Le motivazioni della Consulta: ragionevolezza, proporzionalità e finalità di interesse pubblico
Alla base della pronuncia della Consulta si rintracciano motivazioni che ruotano attorno a tre concetti chiave:
- Ragionevolezza: secondo i giudici, la divergenza nell’adeguamento fra le diverse fasce reddituali risponde a criteri logici e non è arbitraria. L’intervento del legislatore si giustifica nella misura in cui non sacrifica gli assegni di modesta entità, lasciando invariato il potere d’acquisto delle pensioni più basse.
- Proporzionalità: la riduzione degli aumenti si applica in modo progressivo, interessando solo gli assegni che hanno già una forte stabilità di reddito, senza intaccare il principio di sufficienza previsto dalla Costituzione.
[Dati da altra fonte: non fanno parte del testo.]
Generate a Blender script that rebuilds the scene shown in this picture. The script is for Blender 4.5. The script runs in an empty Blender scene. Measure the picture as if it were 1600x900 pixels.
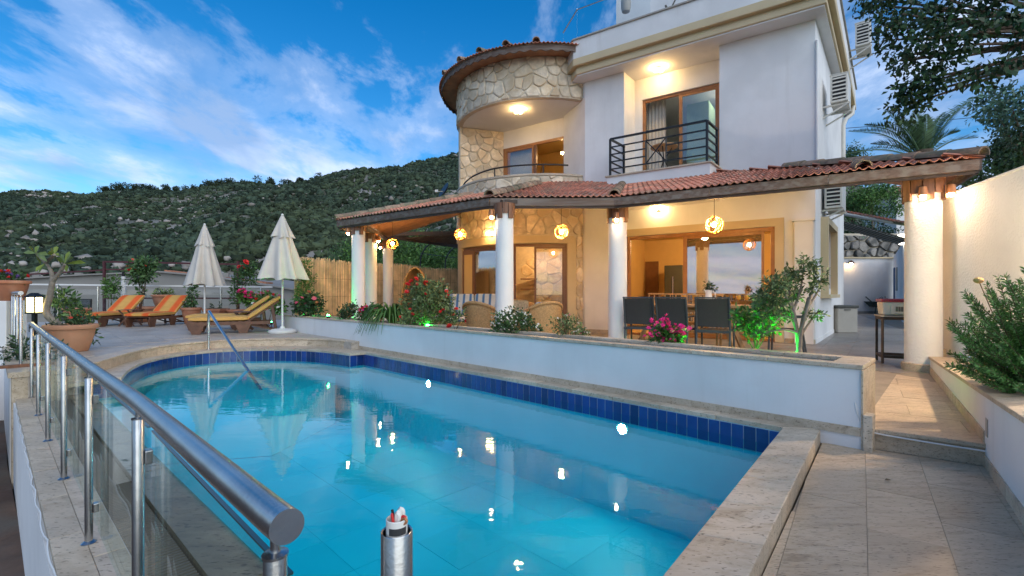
import bpy, math, random
import numpy as np
from mathutils import Matrix, Vector
random.seed(7); rng = np.random.default_rng(7)
S = bpy.context.scene
COL = S.collection
R = math.radians
# ------------------------------------------------------------------ camera, sky, sun, exposure
F, HY, CZ = 740.0, 458.0, 1.19
cam = bpy.data.objects.new("camera", bpy.data.cameras.new("camera")); COL.objects.link(cam)
cam.location = (0, 0, CZ); cam.rotation_euler = (R(90), 0, 0)
cam.data.sensor_width = 36; cam.data.lens = 36*F/1600; cam.data.shift_y = 8/1600
cam.data.clip_start = 0.05; cam.data.clip_end = 3000
S.camera = cam
S.view_settings.view_transform = 'Standard'; S.view_settings.look = 'None'
S.view_settings.exposure = 1.0; S.view_settings.gamma = 1.0
S.cycles.use_denoising = True; S.cycles.max_bounces = 10; S.cycles.transparent_max_bounces = 16
S.cycles.sample_clamp_indirect = 6.0; S.cycles.caustics_reflective = False; S.cycles.caustics_refractive = False
SUN_EL, SUN_AZ = R(34), R(150)          # soft dusk glow, behind the camera to its right
SKY_STRENGTH, LAMP = 0.085, 0.34
world = bpy.data.worlds.new("World"); S.world = world; world.use_nodes = True
nt = world.node_tree; nt.nodes.clear()
def N(t, ty, **kw):
    n = t.nodes.new(ty)
    for k, v in kw.items():
        if k.startswith('i_'): n.inputs[k[2:].replace('_', ' ')].default_value = v
        else: setattr(n, k, v)
    return n
def mathn(t, op, a, b=None, c=None):
    n = t.nodes.new('ShaderNodeMath'); n.operation = op
    for i, v in enumerate((a, b, c)):
        if v is None: continue
        if isinstance(v, (int, float)): n.inputs[i].default_value = v
        else: t.links.new(v, n.inputs[i])
    return n.outputs[0]
def ramp(t, fac, stops, interp='LINEAR'):
    n = t.nodes.new('ShaderNodeValToRGB'); n.color_ramp.interpolation = interp
    el = n.color_ramp.elements
    while len(el) < len(stops): el.new(0.5)
    for e, (p, c) in zip(el, stops):
        e.position = p; e.color = (*c, 1) if len(c) == 3 else c
    t.links.new(fac, n.inputs[0]); return n.outputs[0]
def mixc(t, fac, a, b, mode='MIX'):
    n = t.nodes.new('ShaderNodeMix'); n.data_type = 'RGBA'; n.blend_type = mode
    for s, v in ((n.inputs[0], fac), (n.inputs[6], a), (n.inputs[7], b)):
        if isinstance(v, (int, float)): s.default_value = v
        elif isinstance(v, tuple): s.default_value = (*v, 1)
        else: t.links.new(v, s)
    return n.outputs[2]
def build_sky():
    t = nt; L = t.links.new
    sky = N(t, 'ShaderNodeTexSky', sky_type='NISHITA', sun_disc=False, sun_elevation=SUN_EL, sun_rotation=SUN_AZ, altitude=100, air_density=1.0, dust_density=0.05, ozone_density=3.2)
    hs = N(t, 'ShaderNodeHueSaturation'); hs.inputs['Hue'].default_value = 0.5; hs.inputs['Saturation'].default_value = 1.4; hs.inputs['Value'].default_value = 1.0
    L(sky.outputs[0], hs.inputs['Color'])
    tc = N(t, 'ShaderNodeTexCoord'); sp = N(t, 'ShaderNodeSeparateXYZ'); L(tc.outputs['Generated'], sp.inputs[0])
    zz = mathn(t, 'ADD', mathn(t, 'MAXIMUM', sp.outputs[2], 0.0), 0.16)
    cb = N(t, 'ShaderNodeCombineXYZ'); L(mathn(t, 'DIVIDE', sp.outputs[0], zz), cb.inputs[0]); L(mathn(t, 'DIVIDE', sp.outputs[1], zz), cb.inputs[1])
    mp = N(t, 'ShaderNodeMapping'); L(cb.outputs[0], mp.inputs[0]); mp.inputs['Rotation'].default_value = (0, 0, R(45)); mp.inputs['Scale'].default_value = (1.0, 0.6, 1); mp.inputs['Location'].default_value = (5.3, 4.4, 0)
    n1 = N(t, 'ShaderNodeTexNoise'); n1.inputs['Scale'].default_value = 0.95; n1.inputs['Detail'].default_value = 3; n1.inputs['Distortion'].default_value = 0.1
    n2 = N(t, 'ShaderNodeTexNoise'); n2.inputs['Scale'].default_value = 3.1; n2.inputs['Detail'].default_value = 10; n2.inputs['Roughness'].default_value = 0.62; n2.inputs['Distortion'].default_value = 0.2
    L(mp.outputs[0], n1.inputs[0]); L(mp.outputs[0], n2.inputs[0])
    s = mathn(t, 'ADD', mathn(t, 'MULTIPLY', n1.outputs[0], 0.40), mathn(t, 'MULTIPLY', n2.outputs[0], 0.67)); s = mathn(t, 'ADD', s, mathn(t, 'MAXIMUM', mathn(t, 'MULTIPLY', mathn(t, 'SUBTRACT', 0.44, sp.outputs[2]), 0.34), -0.025))
    mask = ramp(t, s, [(0.50, (0, 0, 0)), (0.58, (0.35,)*3), (0.72, (1, 1, 1))], 'EASE')
    n3 = N(t, 'ShaderNodeTexNoise'); n3.inputs['Scale'].default_value = 2.0; n3.inputs['Detail'].default_value = 6
    L(mp.outputs[0], n3.inputs[0])
    ccol = ramp(t, n3.outputs[0], [(0.40, CLOUD_DARK), (0.60, CLOUD_LIGHT)])
    out = mixc(t, mathn(t, 'MULTIPLY', mask, 0.85), hs.outputs[0], ccol)
    bg = N(t, 'ShaderNodeBackground'); bg.inputs[1].default_value = SKY_STRENGTH; L(out, bg.inputs[0])
    o = N(t, 'ShaderNodeOutputWorld'); L(bg.outputs[0], o.inputs[0])
CLOUD_DARK, CLOUD_LIGHT = (2.3, 3.3, 5.2), (5.0, 5.8, 7.5)
build_sky()
sun = bpy.data.objects.new("sun", bpy.data.lights.new("sun", 'SUN')); COL.objects.link(sun)
sun.data.energy = 1.25; sun.data.angle = R(80); sun.data.color = (1.0, 0.91, 0.74)
d = Vector((math.sin(SUN_AZ)*math.cos(SUN_EL), math.cos(SUN_AZ)*math.cos(SUN_EL), math.sin(SUN_EL)))
sun.rotation_euler = d.to_track_quat('Z', 'Y').to_euler()
# ------------------------------------------------------------------ photo measurements -> world
def G(px, py, z):                       # where the sight line meets height z
    y = F*(CZ - z)/(py - HY); return Vector(((px-800)/F*y, y, z))
def D(px, py, d):                       # a point at depth d
    return Vector(((px-800)/F*d, d, CZ - (py-HY)/F*d))
V = Vector
def lerp(a, b, t): return a + (b-a)*t
# ------------------------------------------------------------------ materials
MATS = {}
def mk(name, base, rough=0.6, metal=0.0, var=0.12, vs=3.0, rnd=0.0, isl=0.0, bump=0.0, bs=60.0, spec=0.5, emit=None, es=0.0, alt=None, alts=1.5, stretch=None, trans=0.0, coat=0.0, streak=0.0):
    m = bpy.data.materials.new(name); m.use_nodes = True; t = m.node_tree; L = t.links.new
    b = t.nodes['Principled BSDF']
    geo = N(t, 'ShaderNodeNewGeometry')
    vec = geo.outputs['Position']
    if stretch:
        mp = N(t, 'ShaderNodeMapping'); L(vec, mp.inputs[0]); mp.inputs['Rotation'].default_value = (0, 0, stretch[0]); mp.inputs['Scale'].default_value = stretch[1]; vec = mp.outputs[0]
    nz = N(t, 'ShaderNodeTexNoise'); nz.inputs['Scale'].default_value = vs; nz.inputs['Detail'].default_value = 6; nz.inputs['Roughness'].default_value = 0.6; L(vec, nz.inputs[0])
    lo = tuple(max(0, c*(1-var)) for c in base); hi = tuple(min(1, c*(1+var)) for c in base)
    col = ramp(t, nz.outputs[0], [(0.3, lo), (0.7, hi)])
    if alt:
        n2 = N(t, 'ShaderNodeTexNoise'); n2.inputs['Scale'].default_value = alts; n2.inputs['Detail'].default_value = 5; L(vec, n2.inputs[0])
        col = mixc(t, ramp(t, n2.outputs[0], [(0.45, (0, 0, 0)), (0.62, (1, 1, 1))]), col, alt)
    if streak:
        m2 = N(t, 'ShaderNodeMapping'); L(geo.outputs['Position'], m2.inputs[0]); m2.inputs['Scale'].default_value = (5, 5, .35)
        n5 = N(t, 'ShaderNodeTexNoise'); n5.inputs['Scale'].default_value = 1.0; n5.inputs['Detail'].default_value = 7; n5.inputs['Roughness'].default_value = .65; L(m2.outputs[0], n5.inputs[0])
        n6 = N(t, 'ShaderNodeTexNoise'); n6.inputs['Scale'].default_value = .55; n6.inputs['Detail'].default_value = 4; L(geo.outputs['Position'], n6.inputs[0])
        col = mixc(t, mathn(t, 'MULTIPLY', mathn(t, 'MULTIPLY', ramp(t, n5.outputs[0], [(.52, (0,)*3), (.72, (1,)*3)]), ramp(t, n6.outputs[0], [(.42, (0,)*3), (.62, (1,)*3)])), streak), col, (.40, .37, .32))
    for amt, src in ((rnd, 'o'), (isl, 'i')):
        if amt:
            r = N(t, 'ShaderNodeObjectInfo').outputs['Random'] if src == 'o' else geo.outputs['Random Per Island']
            k = mathn(t, 'ADD', mathn(t, 'MULTIPLY', r, 2*amt), 1-amt)
            vm = N(t, 'ShaderNodeVectorMath', operation='SCALE'); L(col, vm.inputs[0]); L(k, vm.inputs['Scale']); col = vm.outputs[0]
    L(col, b.inputs['Base Color'])
    b.inputs['Roughness'].default_value = rough; b.inputs['Metallic'].default_value = metal
    b.inputs['Specular IOR Level'].default_value = spec
    if coat: b.inputs['Coat Weight'].default_value = coat
    if trans: 
        b.inputs['Transmission Weight'].default_value = trans
    if bump:
        n3 = N(t, 'ShaderNodeTexNoise'); n3.inputs['Scale'].default_value = bs; n3.inputs['Detail'].default_value = 4; L(vec, n3.inputs[0])
        bp = N(t, 'ShaderNodeBump'); bp.inputs['Strength'].default_value = bump; bp.inputs['Distance'].default_value = 0.02; L(n3.outputs[0], bp.inputs['Height']); L(bp.outputs[0], b.inputs['Normal'])
    if emit:
        b.inputs['Emission Color'].default_value = (*emit, 1); b.inputs['Emission Strength'].default_value = es
    MATS[name] = m; return m
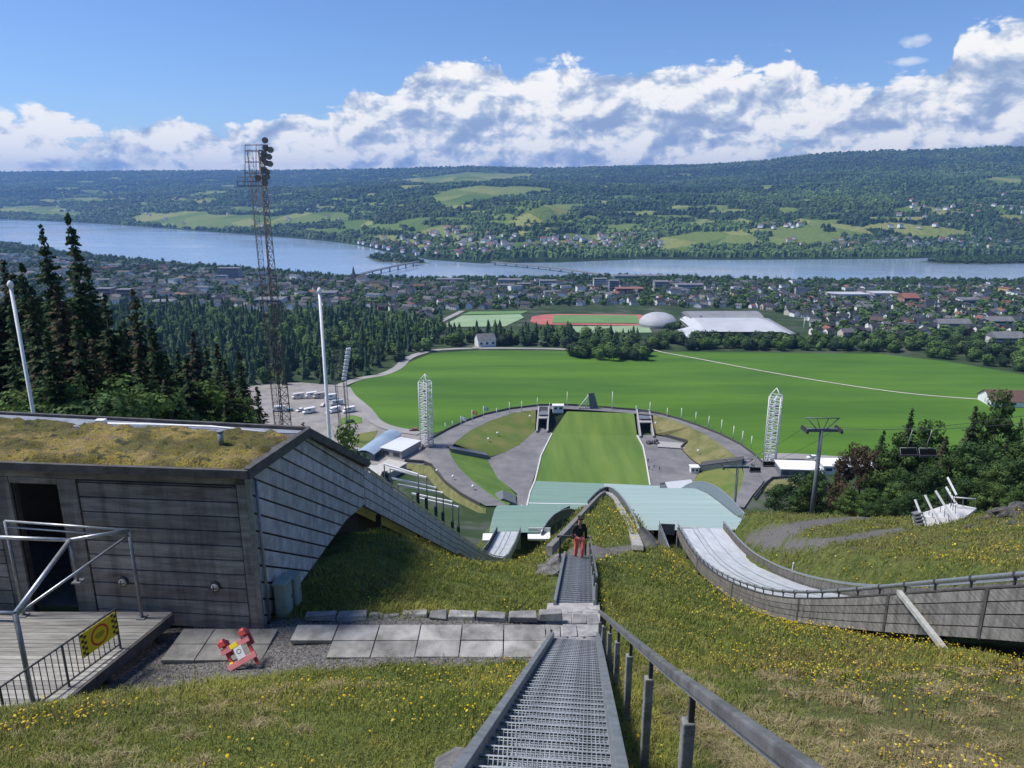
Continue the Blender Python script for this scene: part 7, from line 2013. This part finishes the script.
def house_mesh(key):
    w, r_, big = key
    if key in HM: return HM[key]
    L, W, h, rh = (12, 8.5, 5.6, 2.8) if not big else ((30, 13, 7.5, 2.4), (22, 14, 11, .8))[big - 1]
    v, f, mi = house_geo(L, W, h, rh)
    me = bpy.data.meshes.new('town_house'); me.from_pydata(v, [], [tuple(dict.fromkeys(q)) for q in f])
    for m in hmats(w, r_): me.materials.append(m)
    me.polygons.foreach_set('material_index', mi); me.update(); HM[key] = (me, v, f, mi); return HM[key]
NO_TOWN = [[(425,352),(425,322),(445,310),(530,309),(545,306),(668,306),(690,308),(770,310),(812,322),(818,352)], [(-80,500),(-80,312),(60,306),(180,302),(260,312),(340,306),(400,314),(440,324),(460,350),(380,400)], [(636,306),(640,282),(662,282),(654,306)]]
TOWN = [(-60,252),(60,258),(120,265),(200,270),(290,277),(430,284),(640,283),(830,286),(1090,286),(1090,372),(1000,352),(900,345),(830,340),(780,345),(430,340),(340,322),(260,322),(180,318),(60,322),(-60,330)]
def town():
    n = 6200
    T = nrng.uniform(-.92, .92, n); Y = np.exp(nrng.uniform(math.log(640), math.log(2600), n)); X = T * Y
    Z = height(X, Y, False); px, py, _ = project(X, Y, Z)
    k = inpoly(px, py, TOWN) & (Y < shore_y(T) - 45)
    for q in NO_TOWN: k &= ~inpoly(px, py, q)
    # denser quarters and green gaps
    k &= (fbm(X / 170, Y / 170, 91, 3) + .16 + .25 * (py < 300)) > nrng.uniform(-.25, .25, n)
    idx = np.nonzero(k)[0]; sel = []; cell = {}
    for i in idx:
        c = (int(X[i] // 15), int(Y[i] // 15))
        if c in cell: continue
        cell[c] = 1; sel.append(i)
    sel.sort(key=lambda i: Y[i])
    spots = []
    for i in sel:
        r_ = rng.random(); big = 0
        if Y[i] > 1000 and r_ < .16: big = 1 + (rng.random() < .4)
        w = rng.choices(range(5), (70, 14, 5, 7, 4))[0]; ro = rng.choices(range(4), (68, 22, 4, 6))[0]
        spots.append((X[i], Y[i], Z[i], (w, ro, big), rng.choice((0, .3, 1.2, 1.57, -.5)) + rng.uniform(-.2, .2), rng.uniform(.62, .95)))
    return spots
SPOTS = town()
def build_town():
    for x, y, z, key, a, s in SPOTS[:270]:
        me = house_mesh(key)[0]
        o = bpy.data.objects.new('town_house' if not key[2] else 'town_block', me); COL.objects.link(o)
        o.location = (x, y, z); o.rotation_euler = (0, 0, a); o.scale = (s, s, s)
        kind = ('small %s house', 'long %s town building', 'boxy %s apartment block')[key[2]] % WALLS[key[0]][1]
        tag(o, kind + ' with a %s roof among the trees of the town' % ROOFS[key[1]][1], 'house' if not key[2] else 'building', 'houses of the town by the lake')
    V, F, MI, n = [], [], [], 0
    allm = []; mk = {}
    def slot(m):
        if m.name not in mk: mk[m.name] = len(allm); allm.append(m)
        return mk[m.name]
    for x, y, z, key, a, s in SPOTS[270:]:
        me, v, f, mi = house_mesh(key); ms = hmats(key[0], key[1]); ca, sa = math.cos(a), math.sin(a)
        for q in v: V.append((x + (q[0] * ca - q[1] * sa) * s, y + (q[0] * sa + q[1] * ca) * s, z + q[2] * s))
        for q, k in zip(f, mi): F.append(tuple(dict.fromkeys(j + n for j in q))); MI.append(slot(ms[k]))
        n += len(v)
    me = bpy.data.meshes.new('town_houses'); me.from_pydata(V, [], F)
    for m in allm: me.materials.append(m)
    me.polygons.foreach_set('material_index', MI); me.update()
    o = bpy.data.objects.new('town_houses', me); COL.objects.link(o); tag(o, kind='stuff')
build_town()
# larger landmarks of the town
def landmark(px, py, ptop, wpx, name, lab, mw, mr, flat=True, depth=14, floors=4, rz=0):
    b = at_ground(px, py, 500); h = max(4, at_y(px, ptop, b.y).z - b.z); L = wpx * b.y / 690
    t = thing(name, lab, 'building', b + Vector((0, depth / 2, 0)), rz)
    m = MB(); m.box((0, 0, h / 2 - 1), (L, depth, h + 2)); m.build('walls', mw, t)
    m = MB()
    if flat: m.box((0, 0, h + .3), (L + 1, depth + 1, .6))
    else: m.prism([(-L / 2 - .6, -depth / 2 - .6, h), (-L / 2 - .6, depth / 2 + .6, h), (-L / 2 - .6, 0, h + depth * .3)], (L + 1.2, 0, 0))
    m.build('roof', mr, t)
    for r_ in range(floors):
        m = MB(); m.box((0, -depth / 2 - .05, h * (r_ + .55) / floors), (L * .92, .2, h / floors * .4)); m.build('window_band', M_PANE, t)
WH = mat('pale_render', (.52, .52, .51), (.62, .62, .60), .2); GR = mat('grey_render', (.24, .24, .245), (.32, .32, .32), .2); PK = mat('brick_pink', (.30, .17, .14), (.38, .23, .18), .2)
FR = mat('flat_roof', (.13, .13, .135), (.20, .20, .21), .2); RR = mat('red_roof_tiles', (.22, .09, .065), (.28, .12, .09), .2); OC = mat('ochre_render', (.45, .30, .16), (.52, .36, .20), .2)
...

- Finalità di interesse pubblico: l’obiettivo dichiarato è evitare squilibri nei conti pubblici, salvaguardando al contempo le garanzie sociali minime.
Reazioni e critiche alla sentenza: il punto di vista di sindacati, categorie e osservatori
La pronuncia della Corte ha generato reazioni contrastanti tra le organizzazioni sindacali, le associazioni di categoria e numerosi osservatori. Da un lato, molti rappresentanti dei pensionati contestano l’approccio della Consulta, ritenendo che penalizzare sistematicamente le fasce medio-alte sia contrario ai principi di certezza del diritto e di uguaglianza tra i cittadini. I principali sindacati, tra cui la Cgil, hanno espresso
preoccupazione per la perdita di potere d’acquisto di una parte significativa dei pensionati, pur rappresentando una minoranza rispetto al totale.
Tra le obiezioni più frequenti:
- Il timore che la rivalutazione ridotta si trasformi in una prassi permanente, al di là delle emergenze di bilancio.
- L’accusa allo Stato di “fare cassa” sulle pensioni, utilizzandole come leva per il contenimento della spesa pubblica.
- L’impressione che l’intervento finisca per colpire soprattutto chi ha contribuito a lungo e in misura rilevante al sistema previdenziale.